Other rough patches have dotted Olbermann’s career, which has included stints at CNN, Fox, NBC and MSNBC. In 2009, Olbermann and conservative commentator Ann Coulter ’84 got into a widely publicized spat over Olbermann’s status as a graduate of the College of Agriculture and Life Sciences. Later, in 2012, Olbermann was fired by Current TV — a channel founded by former Vice President Al Gore and Joel Hyatt — because of a lack of “respect, openness, collegiality and loyalty.”

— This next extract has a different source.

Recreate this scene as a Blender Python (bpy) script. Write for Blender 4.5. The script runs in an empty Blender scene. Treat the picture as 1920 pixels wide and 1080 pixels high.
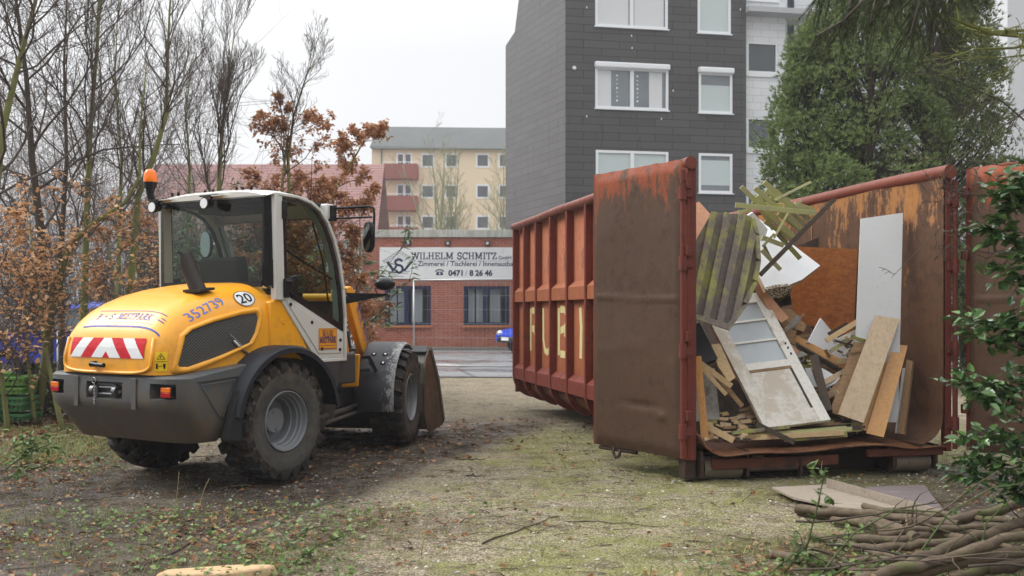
import bpy, bmesh, math, random
from mathutils import Vector as V, Matrix, noise
from mathutils.bvhtree import BVHTree
R = math.radians
S = bpy.context.scene
# ---------------------------------------------------------------- camera
FPX, CX, CY, CH = 1867.0, 960.0, 585.0, 1.4
cd = bpy.data.cameras.new("camera"); cam = bpy.data.objects.new("camera", cd)
S.collection.objects.link(cam); S.camera = cam
cam.location = (0, 0, CH); cam.rotation_euler = (R(90), 0, 0)
cd.sensor_width = 36; cd.lens = 36*FPX/1920; cd.shift_y = 45/1920
cd.clip_start = .05; cd.clip_end = 900
cd.dof.use_dof = True; cd.dof.focus_distance = 8.6; cd.dof.aperture_fstop = 3.2
# ---------------------------------------------------------------- sky and light
W = bpy.data.worlds.new("World"); S.world = W; W.use_nodes = True
wn, wl = W.node_tree.nodes, W.node_tree.links
wn.clear()
sky = wn.new('ShaderNodeTexSky'); sky.sky_type = 'NISHITA'; sky.sun_disc = False
SUN_EL, SUN_AZ = R(44), R(-75)
sky.sun_elevation = SUN_EL; sky.sun_rotation = SUN_AZ; sky.dust_density = 6; sky.air_density = .6
bg1 = wn.new('ShaderNodeBackground'); bg1.inputs[1].default_value = .05
hs = wn.new('ShaderNodeHueSaturation'); hs.inputs['Saturation'].default_value = .12
wl.new(sky.outputs[0], hs.inputs['Color']); wl.new(hs.outputs[0], bg1.inputs[0])
bg2 = wn.new('ShaderNodeBackground'); bg2.inputs[1].default_value = .535     # closed overcast layer
tc = wn.new('ShaderNodeTexCoord'); nz = wn.new('ShaderNodeTexNoise'); nz.inputs['Scale'].default_value = 1.3; nz.inputs['Detail'].default_value = 3
rmp = wn.new('ShaderNodeValToRGB')
rmp.color_ramp.elements[0].position = .3; rmp.color_ramp.elements[0].color = (.90, .93, .97, 1)
rmp.color_ramp.elements[1].position = .75; rmp.color_ramp.elements[1].color = (1, 1, 1, 1)
# an overcast sky is about three times brighter overhead than at the horizon
sz = wn.new('ShaderNodeSeparateXYZ'); wl.new(tc.outputs['Generated'], sz.inputs[0]); mr = wn.new('ShaderNodeMapRange'); wl.new(sz.outputs[2], mr.inputs[0])
mr.inputs[1].default_value = .25; mr.inputs[2].default_value = 1; mr.inputs[3].default_value = 1; mr.inputs[4].default_value = 3.0
vm = wn.new('ShaderNodeVectorMath'); vm.operation = 'SCALE'; wl.new(rmp.outputs[0], vm.inputs[0]); wl.new(mr.outputs[0], vm.inputs['Scale'])
wl.new(tc.outputs['Generated'], nz.inputs['Vector']); wl.new(nz.outputs[0], rmp.inputs[0]); wl.new(vm.outputs[0], bg2.inputs[0])
ad = wn.new('ShaderNodeAddShader'); wo = wn.new('ShaderNodeOutputWorld')
wl.new(bg1.outputs[0], ad.inputs[0]); wl.new(bg2.outputs[0], ad.inputs[1]); wl.new(ad.outputs[0], wo.inputs[0])
sd = bpy.data.lights.new("sun", 'SUN'); sd.energy = 1.5; sd.angle = R(28); sd.color = (1, .97, .93)
so = bpy.data.objects.new("sun", sd); S.collection.objects.link(so)
sv = V((math.sin(SUN_AZ)*math.cos(SUN_EL), math.cos(SUN_AZ)*math.cos(SUN_EL), math.sin(SUN_EL)))
so.rotation_euler = sv.to_track_quat('Z', 'Y').to_euler()
S.view_settings.view_transform = 'Standard'; S.view_settings.look = 'None'
S.view_settings.exposure = .5; S.view_settings.gamma = 1; S.view_settings.use_curve_mapping = False
S.cycles.max_bounces = 8; S.cycles.transparent_max_bounces = 24; S.cycles.volume_bounces = 0
S.cycles.use_denoising = True

rnd = random.Random(7)
def P(px, py, Z): return V(((px-CX)/FPX*Z, Z, CH-(py-CY)/FPX*Z))
def G(px, py, z=0.0):
    Z = (CH-z)*FPX/(py-CY); return V(((px-CX)/FPX*Z, Z, z))

# ---------------------------------------------------------------- objects
def link(o): S.collection.objects.link(o); return o
def thing(name, label, cat, loc=(0, 0, 0), rotz=0, group=None):
    o = bpy.data.objects.new(name, None); link(o); o.empty_display_size = .2
    o.location = loc; o.rotation_euler = (0, 0, rotz)
    o['label'] = label; o['category'] = cat
    if group: o['group'] = group
    return o
def tag(o, label, cat, group=None):
    o['label'] = label; o['category'] = cat
    if group: o['group'] = group
    return o
def structure(o): o['kind'] = 'structure'; return o
def stuff(o, label=None, cat=None):
    o['kind'] = 'stuff'
    if label: o['label'] = label; o['category'] = cat
    return o

class MB:
    def __init__(s): s.v = []; s.f = []; s.m = []; s.cm = 0
    def add(s, vs, fs):
        b = len(s.v); s.v.extend(vs)
        for f in fs: s.f.append(tuple(b+i for i in f)); s.m.append(s.cm)
        return s
    def mat(s, i): s.cm = i; return s
    def box(s, c, d, M=None):
        x, y, z = d[0]/2, d[1]/2, d[2]/2
        vs = [V((sx*x, sy*y, sz*z)) for sz in (-1, 1) for sy in (-1, 1) for sx in (-1, 1)]
        if M is not None: vs = [M @ v for v in vs]
        c = V(c); return s.add([v+c for v in vs], [(0, 2, 3, 1), (4, 5, 7, 6), (0, 1, 5, 4), (2, 6, 7, 3), (0, 4, 6, 2), (1, 3, 7, 5)])
    def bar(s, a, b, w, t, up=(0, 0, 1)):
        a, b = V(a), V(b); d = (b-a); L = d.length; d.normalize(); u = V(up); x = d.cross(u)
        if x.length < 1e-4: x = d.cross(V((1, 0, 0)))
        x.normalize(); y = x.cross(d); M = Matrix((x, d, y)).transposed()
        return s.box((a+b)/2, (w, L, t), M)
    def slab(s, pts, n):
        pts = [V(p) for p in pts]; n = V(n); k = len(pts)
        return s.add(pts+[p+n for p in pts], [tuple(range(k)), tuple(range(2*k-1, k-1, -1))]+[(i, i+k, (i+1) % k+k, (i+1) % k) for i in range(k)])
    def tube(s, pts, rad, n=8, cap=True):
        pts = [V(p) for p in pts]; k = len(pts)
        if not hasattr(rad, '__len__'): rad = [rad]*k
        vs = []; fs = []; ref = None
        for i, p in enumerate(pts):
            t = pts[min(i+1, k-1)]-pts[max(i-1, 0)]
            if t.length < 1e-9: t = V((0, 0, 1))
            t.normalize()
            if ref is None: ref = t.orthogonal().normalized()
            ref = ref-t*ref.dot(t)
            if ref.length < 1e-6: ref = t.orthogonal()
            ref.normalize(); q = t.cross(ref); r = rad[i]
            for j in range(n):
                a = 2*math.pi*j/n; vs.append(p+(ref*math.cos(a)+q*math.sin(a))*r)
        for i in range(k-1):
            for j in range(n): fs.append((i*n+j, i*n+(j+1) % n, (i+1)*n+(j+1) % n, (i+1)*n+j))
        if cap: fs.append(tuple(range(n-1, -1, -1))); fs.append(tuple((k-1)*n+j for j in range(n)))
        return s.add(vs, fs)
    def cyl(s, a, b, r, n=20, r2=None): return s.tube([a, b], [r, r if r2 is None else r2], n)
    def lathe(s, prof, n=32, axis='X', c=(0, 0, 0), close=False):
        # prof: (position on the axis, radius)
        c = V(c); vs = []; fs = []; k = len(prof)
        for i in range(n):
            a = 2*math.pi*i/n; ca, sa = math.cos(a), math.sin(a)
            for (h, r) in prof:
                vs.append(c+(V((h, r*ca, r*sa)) if axis == 'X' else V((r*ca, r*sa, h)) if axis == 'Z' else V((r*ca, h, r*sa))))
        m = k if close else k-1
        for i in range(n):
            for j in range(m): fs.append((i*k+j, ((i+1) % n)*k+j, ((i+1) % n)*k+(j+1) % k, i*k+(j+1) % k))
        return s.add(vs, fs)
    def ico(s, c, r, sub=1, sq=(1, 1, 1)):
        bm = bmesh.new(); bmesh.ops.create_icosphere(bm, subdivisions=sub, radius=1)
        c = V(c); vs = [c+V((v.co.x*sq[0], v.co.y*sq[1], v.co.z*sq[2]))*r for v in bm.verts]
        fs = [tuple(v.index for v in f.verts) for f in bm.faces]; bm.free(); return s.add(vs, fs)
    def build(s, name, mats, parent=None, smooth=False, bevel=0, seg=2, subsurf=0, recalc=True, loc=None, local=None, autos=None):
        me = bpy.data.meshes.new(name)
        vs = s.v
        if local is not None: l = V(local); vs = [V(v)-l for v in vs]
        me.from_pydata([tuple(v) for v in vs], [], s.f)
        if not isinstance(mats, (list, tuple)): mats = [mats]
        for m in mats: me.materials.append(m)
        if len(mats) > 1: me.polygons.foreach_set('material_index', s.m)
        if recalc:
            bm = bmesh.new(); bm.from_mesh(me); bmesh.ops.recalc_face_normals(bm, faces=bm.faces); bm.to_mesh(me); bm.free()
        if smooth: me.polygons.foreach_set('use_smooth', [True]*len(me.polygons))
        o = bpy.data.objects.new(name, me); link(o)
        if parent is not None: o.parent = parent
        if loc is not None: o.location = loc
        elif local is not None and parent is None: o.location = local
        if bevel:
            b = o.modifiers.new('b', 'BEVEL'); b.width = bevel; b.segments = seg; b.limit_method = 'ANGLE'; b.angle_limit = R(35)
            b.harden_normals = False
            if smooth or seg > 1: me.polygons.foreach_set('use_smooth', [True]*len(me.polygons)); autos = autos or 40
        if subsurf:
            b = o.modifiers.new('s', 'SUBSURF'); b.levels = b.render_levels = subsurf
            me.polygons.foreach_set('use_smooth', [True]*len(me.polygons))
        if autos: me.set_sharp_from_angle(angle=R(autos))
        return o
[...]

While at Cornell, Olbermann worked as the sports director of WVBR-FM, a student-run radio station. In January, Olbermann donated an unspecified amount of money to WVBR, a gift that will allow the organization to move their headquarters to a larger space in Collegetown.

WVBR’s new building will be called Olbermann-Corneliess Studios, named for Olbermann’s father Theodore and former WVBR program director Glenn Corneliess ’79, a friend of Olbermann’s who died in 1996.